The circuit you show in the first image: What exactly keeps the output voltage limited to 12v?

I think you've missed something important here in the disassembly steps :)

As there is no regulator, no zener diode, nothing ... the voltage on the nominally 50v max capacitor will rise, and rise, and rise until it is almost the full rectified mains voltage. Of course, it will go BANG! at some point before that.

In the original application, the LED string served as a regulator to hold the voltage down to the forward voltage of the LED string. With this removed, there is nothing to control the voltage.

Suggest you put a 12v zener across that electrolytic, at the very least!

I know the capacitor and resistor limit the current flow, but all that means is that the capacitor will charge over time to bring the voltage up to way more than 50v.

Those curious how the voltage is limited in the 1st circuit : the 474K/250V capacitor before the bridge rectifier drops most of the 230V due its resistance (impedance) to AC. The input to the bridge (in both circuits) is only about 15Vac due to that.

Of course the output is not regulated, and will vary a volt around 12V as the mains varies. But for lighting LEDs etc, it will do. If you want to power one or more ICs, then it needs to be regulated with a resistor/zener or better, a 7805 regulator.

The capacitors CX and C1 form a voltage divider, with CX having the larger resistance because it has a smaller capacitance, and C1 having smaller resistance because it has a larger capacitance.

So, the voltage across C1 will be significantly smaller than that across CX.

user

I don't believe that's true. If both capacitors were in series across the AC, I might concede that point. However they are not, and C1 can only charge, and charge, until it reaches close to the supply rail (mains) as there is no discharge path without a load (effectively acting as a shunt regulator).

Look at this way, C1 starts at 0v,and every "positive" mains cycle, a packet of current is passed through CX/R into C1. Every negative cycle, the same happens -- the bridge steering the current to still charge C1 despite CX reversing.

At first the voltage will be low because C1 will "load" CX. As C1 charges it will appear to be less and less of a load, as its voltage rises to meet the line, until Cx is passing nothing much, and C1 is charged.

End point is moot: C1 will explode long before it is fully charged.

Simple Test:

Is the current through CX also flowing through C1 ? Answer: YES.

Therefore CX and C1 are in series.
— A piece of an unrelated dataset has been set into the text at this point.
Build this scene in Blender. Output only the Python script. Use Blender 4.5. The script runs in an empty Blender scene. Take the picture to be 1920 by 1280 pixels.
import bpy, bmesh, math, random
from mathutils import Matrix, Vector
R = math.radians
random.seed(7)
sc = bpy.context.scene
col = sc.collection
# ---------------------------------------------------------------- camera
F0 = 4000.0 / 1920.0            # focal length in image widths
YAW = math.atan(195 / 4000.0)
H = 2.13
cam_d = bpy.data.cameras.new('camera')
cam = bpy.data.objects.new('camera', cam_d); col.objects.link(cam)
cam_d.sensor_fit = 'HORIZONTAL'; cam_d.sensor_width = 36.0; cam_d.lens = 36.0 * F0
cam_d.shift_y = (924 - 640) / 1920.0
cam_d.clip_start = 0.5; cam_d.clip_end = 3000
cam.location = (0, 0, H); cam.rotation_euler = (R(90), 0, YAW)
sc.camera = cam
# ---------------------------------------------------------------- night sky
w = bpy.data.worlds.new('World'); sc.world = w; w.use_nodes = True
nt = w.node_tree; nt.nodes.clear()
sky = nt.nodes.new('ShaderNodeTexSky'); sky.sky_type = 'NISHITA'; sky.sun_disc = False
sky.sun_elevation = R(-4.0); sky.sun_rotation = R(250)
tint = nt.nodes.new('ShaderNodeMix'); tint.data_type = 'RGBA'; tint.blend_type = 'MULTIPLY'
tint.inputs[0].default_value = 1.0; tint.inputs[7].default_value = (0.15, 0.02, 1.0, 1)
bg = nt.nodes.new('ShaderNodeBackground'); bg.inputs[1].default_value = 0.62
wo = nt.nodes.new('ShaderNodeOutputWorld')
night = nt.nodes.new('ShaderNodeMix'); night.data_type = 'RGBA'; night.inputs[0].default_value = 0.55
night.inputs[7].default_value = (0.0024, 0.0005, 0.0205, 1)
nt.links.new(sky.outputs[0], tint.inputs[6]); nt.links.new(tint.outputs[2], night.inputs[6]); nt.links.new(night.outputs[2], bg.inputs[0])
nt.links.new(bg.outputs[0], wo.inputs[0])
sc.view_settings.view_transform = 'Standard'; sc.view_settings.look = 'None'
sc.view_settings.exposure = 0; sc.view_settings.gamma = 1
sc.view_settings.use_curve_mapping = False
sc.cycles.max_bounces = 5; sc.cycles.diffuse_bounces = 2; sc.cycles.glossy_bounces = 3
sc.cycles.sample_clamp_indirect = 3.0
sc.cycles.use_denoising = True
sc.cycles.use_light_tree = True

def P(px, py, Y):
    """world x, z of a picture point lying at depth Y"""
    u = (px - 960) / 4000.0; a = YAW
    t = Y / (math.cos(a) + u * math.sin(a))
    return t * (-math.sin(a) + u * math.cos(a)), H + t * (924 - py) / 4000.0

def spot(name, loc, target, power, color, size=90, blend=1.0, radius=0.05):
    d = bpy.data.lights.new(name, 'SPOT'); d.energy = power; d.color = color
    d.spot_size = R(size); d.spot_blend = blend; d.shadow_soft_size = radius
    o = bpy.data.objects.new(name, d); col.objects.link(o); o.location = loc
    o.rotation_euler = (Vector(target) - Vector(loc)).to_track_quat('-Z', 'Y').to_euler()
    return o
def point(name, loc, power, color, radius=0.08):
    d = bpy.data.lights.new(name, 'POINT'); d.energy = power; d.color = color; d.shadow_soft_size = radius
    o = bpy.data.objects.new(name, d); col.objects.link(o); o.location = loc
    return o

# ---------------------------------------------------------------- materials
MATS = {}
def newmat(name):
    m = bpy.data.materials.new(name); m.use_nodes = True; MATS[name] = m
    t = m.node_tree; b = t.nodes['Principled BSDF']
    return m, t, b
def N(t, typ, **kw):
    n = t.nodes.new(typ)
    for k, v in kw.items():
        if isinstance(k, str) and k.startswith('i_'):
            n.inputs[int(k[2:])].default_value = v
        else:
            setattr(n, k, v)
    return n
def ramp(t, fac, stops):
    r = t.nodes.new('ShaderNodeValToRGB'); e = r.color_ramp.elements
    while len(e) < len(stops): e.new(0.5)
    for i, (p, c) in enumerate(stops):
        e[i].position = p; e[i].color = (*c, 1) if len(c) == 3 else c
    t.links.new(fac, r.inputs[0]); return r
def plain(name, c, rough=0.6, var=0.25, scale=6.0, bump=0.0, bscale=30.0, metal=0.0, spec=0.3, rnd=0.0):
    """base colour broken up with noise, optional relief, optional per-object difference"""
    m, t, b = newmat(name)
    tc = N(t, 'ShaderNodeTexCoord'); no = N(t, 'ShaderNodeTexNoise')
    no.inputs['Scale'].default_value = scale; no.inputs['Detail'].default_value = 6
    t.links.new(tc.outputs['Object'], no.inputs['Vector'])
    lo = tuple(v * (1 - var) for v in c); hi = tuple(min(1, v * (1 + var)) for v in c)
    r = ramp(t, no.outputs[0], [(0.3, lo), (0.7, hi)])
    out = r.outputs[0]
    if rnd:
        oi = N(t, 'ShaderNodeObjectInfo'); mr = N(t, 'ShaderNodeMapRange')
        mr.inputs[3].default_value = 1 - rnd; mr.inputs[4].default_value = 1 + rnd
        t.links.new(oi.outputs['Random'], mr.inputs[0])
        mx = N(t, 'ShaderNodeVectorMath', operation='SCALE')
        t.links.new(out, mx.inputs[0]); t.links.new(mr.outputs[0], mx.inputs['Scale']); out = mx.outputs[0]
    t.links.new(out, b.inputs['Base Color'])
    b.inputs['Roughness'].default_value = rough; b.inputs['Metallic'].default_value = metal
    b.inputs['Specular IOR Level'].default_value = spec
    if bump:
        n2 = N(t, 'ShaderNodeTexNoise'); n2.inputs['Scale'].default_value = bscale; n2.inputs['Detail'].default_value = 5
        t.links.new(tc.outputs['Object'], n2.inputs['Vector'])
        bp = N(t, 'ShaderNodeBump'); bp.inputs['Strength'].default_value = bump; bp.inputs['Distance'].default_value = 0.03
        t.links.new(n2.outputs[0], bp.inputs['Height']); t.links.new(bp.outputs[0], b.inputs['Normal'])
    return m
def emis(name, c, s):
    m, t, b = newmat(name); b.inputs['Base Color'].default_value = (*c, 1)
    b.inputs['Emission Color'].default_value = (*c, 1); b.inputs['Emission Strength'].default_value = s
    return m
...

Therefore the voltage divider effect.

Note: The current through CX cannot disappear ... it has to return back through C1 (and load, if any), the one and only path!

user

Nobody says the current through CX disappears.

You don't take into account how the bridge rectifier is affecting this "divider" you appear to see.
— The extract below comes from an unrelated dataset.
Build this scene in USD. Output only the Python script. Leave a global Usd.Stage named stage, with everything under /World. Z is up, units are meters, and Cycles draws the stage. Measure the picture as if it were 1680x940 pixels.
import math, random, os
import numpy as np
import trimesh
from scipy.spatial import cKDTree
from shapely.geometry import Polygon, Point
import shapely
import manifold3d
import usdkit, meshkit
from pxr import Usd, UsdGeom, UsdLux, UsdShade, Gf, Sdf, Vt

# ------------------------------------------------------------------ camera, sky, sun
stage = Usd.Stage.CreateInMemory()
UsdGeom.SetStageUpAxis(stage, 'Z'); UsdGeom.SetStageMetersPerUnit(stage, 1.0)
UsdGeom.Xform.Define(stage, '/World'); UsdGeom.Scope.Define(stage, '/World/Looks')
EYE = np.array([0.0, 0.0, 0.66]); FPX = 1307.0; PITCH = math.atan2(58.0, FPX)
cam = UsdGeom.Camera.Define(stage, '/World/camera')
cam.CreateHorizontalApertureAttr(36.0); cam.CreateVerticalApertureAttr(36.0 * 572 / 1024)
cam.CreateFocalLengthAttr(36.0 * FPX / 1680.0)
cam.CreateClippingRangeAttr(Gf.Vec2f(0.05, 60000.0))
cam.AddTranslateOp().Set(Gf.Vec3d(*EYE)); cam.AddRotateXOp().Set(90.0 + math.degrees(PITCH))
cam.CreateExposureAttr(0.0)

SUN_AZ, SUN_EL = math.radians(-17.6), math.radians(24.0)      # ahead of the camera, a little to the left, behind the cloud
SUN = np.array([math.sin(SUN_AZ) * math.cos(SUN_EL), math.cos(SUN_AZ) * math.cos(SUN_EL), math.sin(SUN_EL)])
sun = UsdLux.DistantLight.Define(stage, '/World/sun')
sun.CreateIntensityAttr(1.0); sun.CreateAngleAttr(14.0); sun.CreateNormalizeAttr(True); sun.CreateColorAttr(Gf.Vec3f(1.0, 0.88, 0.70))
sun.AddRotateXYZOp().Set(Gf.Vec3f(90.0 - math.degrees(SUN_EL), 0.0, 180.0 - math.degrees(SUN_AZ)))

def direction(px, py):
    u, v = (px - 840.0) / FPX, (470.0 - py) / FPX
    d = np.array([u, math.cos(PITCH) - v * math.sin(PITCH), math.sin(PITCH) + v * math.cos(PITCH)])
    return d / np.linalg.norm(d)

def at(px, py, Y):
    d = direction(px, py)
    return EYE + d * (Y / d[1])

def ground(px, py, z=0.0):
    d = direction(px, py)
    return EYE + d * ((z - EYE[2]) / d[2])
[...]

The current in CX is alternating. The current in C1 is only EVER charging it up, steered to always be DC, by the bridge.

Without a shunt regulator/zener/LED load C1 will charge until it reaches mains level. It will NOT magically produce 12V. It will magically produce smoke.

user

Just to be clear -- I was talking about picture one (no zener). I have no problem with picture 2 (with series resistor and zener), other than the general "shock hazard" caution :)

There is no zener diode in first circuit...I checked it too but its giving me 12.3 V as an output. I posted the second circuit which I've tried long ago and it has zener diode :)

user

When you measured the 12.3v, was it still connected to the LEDs at this point, or just to a meter?

If it was connected to the LEDs, I'd believe you 100% - 4 white LEDS, 3.0v forward drop each. Those LEDs regulate the voltage by holding it down.

If you measured the voltage with the LEDs disconnected, or (heaven forbid!) one of the LEDs failed ... then there's nothing controlling the voltage.

just tested it by muiltimeter no LED connected...i disconnected the LEDs and then measured it....after that I connected the LED strip and it worked.